Batu Kepala Kerbau. Foto : Kelana Riau/Diva Pramudhya |
Selama masa berdirinya hingga sekarang Masjid Djami’ telah mengalami beberapa renovasi antara lain pada bagian atap yang telah diperbaharui pada masa pemerintahan Presiden Soeharto, tangga yang diubah dari kayu menjadi tangga semen dan pembaharuan kayu pada lantai masjid. Kegiatan rutin yang berlangsung hingga kini di Masjid Djami’ adalah sholat 5 waktu berjamaah dengan warga sekitar masjid yang mencakup sekitar 120 kepala keluarga. Adapula pengajian setiap Jum’at petang dan Sabtu malam yang mengundang ustadz dari RT dan RW setempat ataupun ustadz darin daerah luar Air Tiris khusus pada perayaan hari besar umat Islam. Selain itu juga ada panduan sejarah untuk wisatawan yang berkunjung pada waktu-waktu tertentu oleh penjaga masjid. Untuk para musafir dan jamaah tabligh diperbolehkan untuk menginap, Masjid Djami’ buka 24 jam dalam sehari untuk keperluan umat Islam.
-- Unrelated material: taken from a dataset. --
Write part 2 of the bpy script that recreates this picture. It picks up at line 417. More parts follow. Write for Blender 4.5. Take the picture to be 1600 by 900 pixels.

Saat ini pengelolaan Masjid Djami’ Air Tiris masih dilakukan secara swadaya oleh masyarakat setempat. Perhatian pemerintah sangat diharapkan untuk keberlangsungan masjid ini mengingat statusnya sebagai masjid tertua dengan konstruksi kayu yang masih bertahan hingga saat ini. Pada tahun 2017, Masjid Djami’ telah memasuki usia berjalan 106 tahun.